begin Provided data

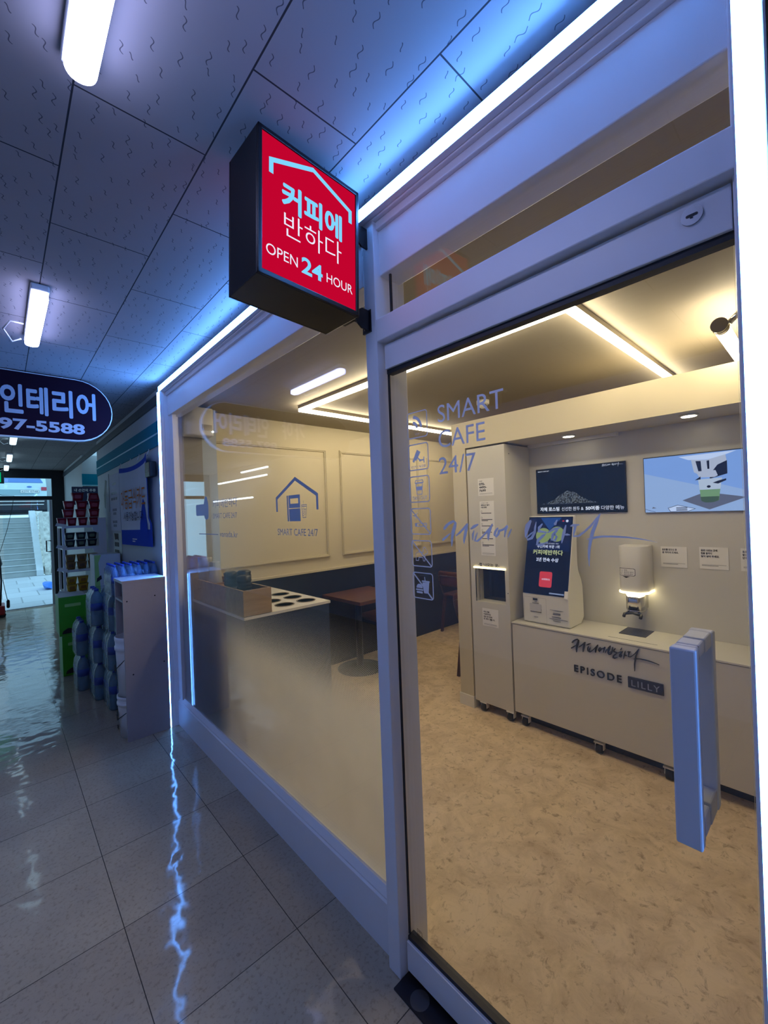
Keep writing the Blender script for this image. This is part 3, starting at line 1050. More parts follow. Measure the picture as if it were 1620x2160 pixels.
m.mat(3).text('2년 연속 수상', KO + N_out * 0.0051 - UY * 0.083 + kd * 0.226, KF, 0.154, 0.026, bold=0.03)
m.mat(5).flat(rrect(0.088, 0.104, 0.012, 4, 0.159, 0.106), KO + N_out * 0.0051, KF)
m.mat(3).text('시작하기', KO + N_out * 0.0055 - UY * 0.132 + kd * 0.100, KF, 0.055, 0.013, bold=0.02)
m.mat(6).flat(rrect(0.10, 0.009, 0.004, 3, 0.24, 0.018), KO + N_out * 0.0051, KF)
m.mat(3).flat(circ(0.009, 14, 0.277, 0.505), KO + N_out * 0.0051, KF)
m.mat(5).flat(rrect(0.014, 0.008, 0.003, 3, 0.251, 0.505), KO + N_out * 0.0051, KF)
m.build('screen_image', [emit('screen_blue', (14, 28, 66), 0.9), emit('screen_sky', (34, 72, 138), 0.8), emit('screen_green', (138, 158, 104), 0.75),
                         emit('screen_white', (206, 216, 240), 0.9), emit('screen_lime', (186, 196, 140), 0.9), emit('screen_red', (196, 58, 70), 0.9), emit('screen_grey', (130, 146, 180), 0.8)], ks)
BF = (-UY, UZ, -UX)
m = MB()
m.box(2.655, 2.663, 1.395, 1.425, 0.866, 0.879)
m.build('card_slot', M_DARK, kk)
m = MB()
for (a, b, z, h) in ((1.447, 1.368, 0.803, 0.0018), (1.447, 1.370, 0.785, 0.003), (1.425, 1.395, 0.753, 0.0015), (1.432, 1.385, 0.846, 0.0016), (1.415, 1.40, 0.856, 0.002),
                     (1.290, 1.240, 0.796, 0.002), (1.290, 1.240, 0.788, 0.0015), (1.298, 1.238, 0.770, 0.0025), (1.315, 1.195, 0.757, 0.0012), (1.29, 1.24, 0.744, 0.002), (1.31, 1.22, 0.815, 0.0008)):
    m.box(2.6572, 2.6635, b, a, z, z + h)
m.outline([(-1.413 + u, 0.80 + v) for u, v in rrect(0.158, 0.168, 0.004, 2)], 0.0008, (2.6585, 0, 0), FACE_IN)
m.build('printed_label', pbr('grey_print', (96, 92, 88), 0.6), kk)
MB().box(2.657, 2.66, 1.37, 1.45, 0.79, 0.84).build('paper_window', pbr('pale_grey_window', (196, 194, 190), 0.4), kk)
MB().prism([(0.293, -0.008), (0.316, -0.008), (0.316, 0.042), (0.293, 0.042)], KO + N_out * 0.007, KF, 0.006).build('card_tag', M_PAPER, kk)

# drink dispenser on the wall ------------------------------------------------
dz = thing('drink_dispenser', 'white wall drink dispenser with glowing ring and chrome nozzle over the drip grille', 'dispenser', (2.87, 0.86, 0.8))


def dfront(xf, hw, y, d=0.05):
    return xf + d * abs(y / hw) ** 5


def dshape(xf, hw, xb=2.949):
    pts = [(xb, -hw)]
    for k in range(21):
        y = hw * math.sin(math.radians(-90 + 9.0 * k))
        pts.append((dfront(xf, hw, y), y))
    pts.append((xb, hw))
    return pts


DF = (UX, UY, UZ)
m = MB().prism(dshape(2.79, 0.078), (0, 0.86, 1.238), DF, 0.278, True)
m.build('body', M_MACH2, dz, bevel=0.004)
m = MB().prism(dshape(2.786, 0.082), (0, 0.86, 0.960), DF, 0.008, True)
m.build('light_ring', emit('dispenser_ring', (1.0, 0.85, 0.5), 9.0, True), dz, label='glowing ring')
MB().prism(dshape(2.805, 0.050, 2.93), (0, 0.86, 0.952), DF, 0.10, True).build('nozzle', M_CHROME, dz, label='chrome nozzle')
m = MB().prism(dshape(2.81, 0.047, 2.92), (0, 0.86, 0.850), DF, 0.012, True)
m.build('nozzle_base', M_CHROME, dz)
m = MB()
for y in (0.815, 0.905):
    m.tube([(2.84, 0.86 + (y - 0.86) * 0.5, 0.832), (2.80, y, 0.824), (2.785, y, 0.81)], 0.009)
m.tube([(2.80, 0.815, 0.824), (2.80, 0.86, 0.834), (2.80, 0.905, 0.824)], 0.007)
m.build('spout', M_BLACK, dz)
xs_ = 2.7625


def dwrap(mb_, off):
    for p in mb_.v:
        p.x = dfront(2.79, 0.078, p.y - 0.86) - off
    return mb_


def slab(w, h, cy, cz, nn=12):
    mm = MB()
    for k in range(nn):
        a, b = -cy - w / 2 + w * k / nn, -cy - w / 2 + w * (k + 1) / nn
        ta = 0.004 if k == 0 else 0.0
        tb_ = 0.004 if k == nn - 1 else 0.0
        mm.flat([(a, cz - h / 2 + ta), (b, cz - h / 2 + tb_), (b, cz + h / 2 - tb_), (a, cz + h / 2 - ta)], (0, 0, 0), FACE_IN)
    return mm


lb = dwrap(slab(0.094, 0.046, 0.882, 1.082), 0.0008).build('sticker', M_INK, dz, label='small white sticker with black border and arrow')
dwrap(slab(0.089, 0.041, 0.882, 1.082), 0.0013).build('sticker_face', M_PAPER, lb)
m = MB().text('컵을', (0, 0.896, 1.090), FACE_IN, 0.018, 0.008)
m.text('끝까지 밀어', (0, 0.896, 1.077), FACE_IN, 0.050, 0.009).text('넣어주세요', (0, 0.896, 1.065), FACE_IN, 0.048, 0.009)
m.outline([(-0.920, 1.094), (-0.907, 1.094), (-0.910, 1.07), (-0.917, 1.07)], 0.0015, (0, 0, 0), FACE_IN)
m.flat([(-0.905, 1.056), (-0.865, 1.056), (-0.885, 1.046)], (0, 0, 0), FACE_IN)
dwrap(m, 0.0018).build('lettering', M_INK, lb)

# screens on the machine wall ---------------------------------------------------
tv = thing('wall_screen', 'dark wall screen showing a heap of coffee beans over white Korean words', 'screen', (2.94, 1.213, 1.445))
MB().box(2.936, 2.949, 0.912, 1.514, 1.444, 1.770).build('bezel', M_BLACK, tv)
sc_ = MB().box(2.9345, 2.936, 0.915, 1.511, 1.447, 1.767).build('screen', emit('screen_black', (14, 22, 34), 0.9), tv)
hp = [(-1.485, 1.512)]
for k in range(21):
    u = k / 20.0
    hp.append((-1.485 + 0.40 * u, 1.512 + 0.088 * math.exp(-((u - 0.52) / 0.26) ** 2) + 0.004 * math.sin(k * 2.1)))
hp.append((-1.085, 1.512))
MB().flat(hp, (2.9342, 0, 0), FACE_IN).build('bean_picture', m_beans('lit_coffee_beans'), sc_)
m = MB()
m.text('자체 로스팅', (2.9340, 1.488, 1.462), FACE_IN, 0.140, 0.028, bold=0.035)
m.text('신선한 원두 &', (2.9340, 1.330, 1.462), FACE_IN, 0.150, 0.027, bold=0.004)
m.text('50여종', (2.9340, 1.165, 1.462), FACE_IN, 0.088, 0.027, bold=0.035)
m.text('다양한 메뉴', (2.9340, 1.065, 1.462), FACE_IN, 0.138, 0.027, bold=0.004)
m.text('SMART CAFE 24/7', (2.9340, 1.498, 1.748), FACE_IN, 0.085, 0.008, bold=0.01)
for st in LOGO:
    m.stroke(st, (2.9340, 1.055, 1.736), FACE_IN, 0.00024, 0.0)
m.build('lettering', emit('screen_text_white', (214, 222, 236), 0.95), sc_)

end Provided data

Do this:
Repeat the full listing above exactly, with no pictures in the copy.

Solution to this problem:
Keep writing the Blender script for this image. This is part 3, starting at line 1050. More parts follow. Measure the picture as if it were 1620x2160 pixels.
m.mat(3).text('2년 연속 수상', KO + N_out * 0.0051 - UY * 0.083 + kd * 0.226, KF, 0.154, 0.026, bold=0.03)
m.mat(5).flat(rrect(0.088, 0.104, 0.012, 4, 0.159, 0.106), KO + N_out * 0.0051, KF)
m.mat(3).text('시작하기', KO + N_out * 0.0055 - UY * 0.132 + kd * 0.100, KF, 0.055, 0.013, bold=0.02)
m.mat(6).flat(rrect(0.10, 0.009, 0.004, 3, 0.24, 0.018), KO + N_out * 0.0051, KF)
m.mat(3).flat(circ(0.009, 14, 0.277, 0.505), KO + N_out * 0.0051, KF)
m.mat(5).flat(rrect(0.014, 0.008, 0.003, 3, 0.251, 0.505), KO + N_out * 0.0051, KF)
m.build('screen_image', [emit('screen_blue', (14, 28, 66), 0.9), emit('screen_sky', (34, 72, 138), 0.8), emit('screen_green', (138, 158, 104), 0.75),
                         emit('screen_white', (206, 216, 240), 0.9), emit('screen_lime', (186, 196, 140), 0.9), emit('screen_red', (196, 58, 70), 0.9), emit('screen_grey', (130, 146, 180), 0.8)], ks)
BF = (-UY, UZ, -UX)
m = MB()
m.box(2.655, 2.663, 1.395, 1.425, 0.866, 0.879)
m.build('card_slot', M_DARK, kk)
m = MB()
for (a, b, z, h) in ((1.447, 1.368, 0.803, 0.0018), (1.447, 1.370, 0.785, 0.003), (1.425, 1.395, 0.753, 0.0015), (1.432, 1.385, 0.846, 0.0016), (1.415, 1.40, 0.856, 0.002),
                     (1.290, 1.240, 0.796, 0.002), (1.290, 1.240, 0.788, 0.0015), (1.298, 1.238, 0.770, 0.0025), (1.315, 1.195, 0.757, 0.0012), (1.29, 1.24, 0.744, 0.002), (1.31, 1.22, 0.815, 0.0008)):
    m.box(2.6572, 2.6635, b, a, z, z + h)
m.outline([(-1.413 + u, 0.80 + v) for u, v in rrect(0.158, 0.168, 0.004, 2)], 0.0008, (2.6585, 0, 0), FACE_IN)
m.build('printed_label', pbr('grey_print', (96, 92, 88), 0.6), kk)
MB().box(2.657, 2.66, 1.37, 1.45, 0.79, 0.84).build('paper_window', pbr('pale_grey_window', (196, 194, 190), 0.4), kk)
MB().prism([(0.293, -0.008), (0.316, -0.008), (0.316, 0.042), (0.293, 0.042)], KO + N_out * 0.007, KF, 0.006).build('card_tag', M_PAPER, kk)

# drink dispenser on the wall ------------------------------------------------
dz = thing('drink_dispenser', 'white wall drink dispenser with glowing ring and chrome nozzle over the drip grille', 'dispenser', (2.87, 0.86, 0.8))


def dfront(xf, hw, y, d=0.05):
    return xf + d * abs(y / hw) ** 5


def dshape(xf, hw, xb=2.949):
    pts = [(xb, -hw)]
    for k in range(21):
        y = hw * math.sin(math.radians(-90 + 9.0 * k))
        pts.append((dfront(xf, hw, y), y))
    pts.append((xb, hw))
    return pts


DF = (UX, UY, UZ)
m = MB().prism(dshape(2.79, 0.078), (0, 0.86, 1.238), DF, 0.278, True)
m.build('body', M_MACH2, dz, bevel=0.004)
m = MB().prism(dshape(2.786, 0.082), (0, 0.86, 0.960), DF, 0.008, True)
m.build('light_ring', emit('dispenser_ring', (1.0, 0.85, 0.5), 9.0, True), dz, label='glowing ring')
MB().prism(dshape(2.805, 0.050, 2.93), (0, 0.86, 0.952), DF, 0.10, True).build('nozzle', M_CHROME, dz, label='chrome nozzle')
m = MB().prism(dshape(2.81, 0.047, 2.92), (0, 0.86, 0.850), DF, 0.012, True)
m.build('nozzle_base', M_CHROME, dz)
m = MB()
for y in (0.815, 0.905):
    m.tube([(2.84, 0.86 + (y - 0.86) * 0.5, 0.832), (2.80, y, 0.824), (2.785, y, 0.81)], 0.009)
m.tube([(2.80, 0.815, 0.824), (2.80, 0.86, 0.834), (2.80, 0.905, 0.824)], 0.007)
m.build('spout', M_BLACK, dz)
xs_ = 2.7625


def dwrap(mb_, off):
    for p in mb_.v:
        p.x = dfront(2.79, 0.078, p.y - 0.86) - off
    return mb_


def slab(w, h, cy, cz, nn=12):
    mm = MB()
    for k in range(nn):
        a, b = -cy - w / 2 + w * k / nn, -cy - w / 2 + w * (k + 1) / nn
        ta = 0.004 if k == 0 else 0.0
        tb_ = 0.004 if k == nn - 1 else 0.0
        mm.flat([(a, cz - h / 2 + ta), (b, cz - h / 2 + tb_), (b, cz + h / 2 - tb_), (a, cz + h / 2 - ta)], (0, 0, 0), FACE_IN)
    return mm


lb = dwrap(slab(0.094, 0.046, 0.882, 1.082), 0.0008).build('sticker', M_INK, dz, label='small white sticker with black border and arrow')
dwrap(slab(0.089, 0.041, 0.882, 1.082), 0.0013).build('sticker_face', M_PAPER, lb)
m = MB().text('컵을', (0, 0.896, 1.090), FACE_IN, 0.018, 0.008)
m.text('끝까지 밀어', (0, 0.896, 1.077), FACE_IN, 0.050, 0.009).text('넣어주세요', (0, 0.896, 1.065), FACE_IN, 0.048, 0.009)
m.outline([(-0.920, 1.094), (-0.907, 1.094), (-0.910, 1.07), (-0.917, 1.07)], 0.0015, (0, 0, 0), FACE_IN)
m.flat([(-0.905, 1.056), (-0.865, 1.056), (-0.885, 1.046)], (0, 0, 0), FACE_IN)
dwrap(m, 0.0018).build('lettering', M_INK, lb)

# screens on the machine wall ---------------------------------------------------
tv = thing('wall_screen', 'dark wall screen showing a heap of coffee beans over white Korean words', 'screen', (2.94, 1.213, 1.445))
MB().box(2.936, 2.949, 0.912, 1.514, 1.444, 1.770).build('bezel', M_BLACK, tv)
sc_ = MB().box(2.9345, 2.936, 0.915, 1.511, 1.447, 1.767).build('screen', emit('screen_black', (14, 22, 34), 0.9), tv)
hp = [(-1.485, 1.512)]
for k in range(21):
    u = k / 20.0
    hp.append((-1.485 + 0.40 * u, 1.512 + 0.088 * math.exp(-((u - 0.52) / 0.26) ** 2) + 0.004 * math.sin(k * 2.1)))
hp.append((-1.085, 1.512))
MB().flat(hp, (2.9342, 0, 0), FACE_IN).build('bean_picture', m_beans('lit_coffee_beans'), sc_)
m = MB()
m.text('자체 로스팅', (2.9340, 1.488, 1.462), FACE_IN, 0.140, 0.028, bold=0.035)
m.text('신선한 원두 &', (2.9340, 1.330, 1.462), FACE_IN, 0.150, 0.027, bold=0.004)
m.text('50여종', (2.9340, 1.165, 1.462), FACE_IN, 0.088, 0.027, bold=0.035)
m.text('다양한 메뉴', (2.9340, 1.065, 1.462), FACE_IN, 0.138, 0.027, bold=0.004)
m.text('SMART CAFE 24/7', (2.9340, 1.498, 1.748), FACE_IN, 0.085, 0.008, bold=0.01)
for st in LOGO:
    m.stroke(st, (2.9340, 1.055, 1.736), FACE_IN, 0.00024, 0.0)
m.build('lettering', emit('screen_text_white', (214, 222, 236), 0.95), sc_)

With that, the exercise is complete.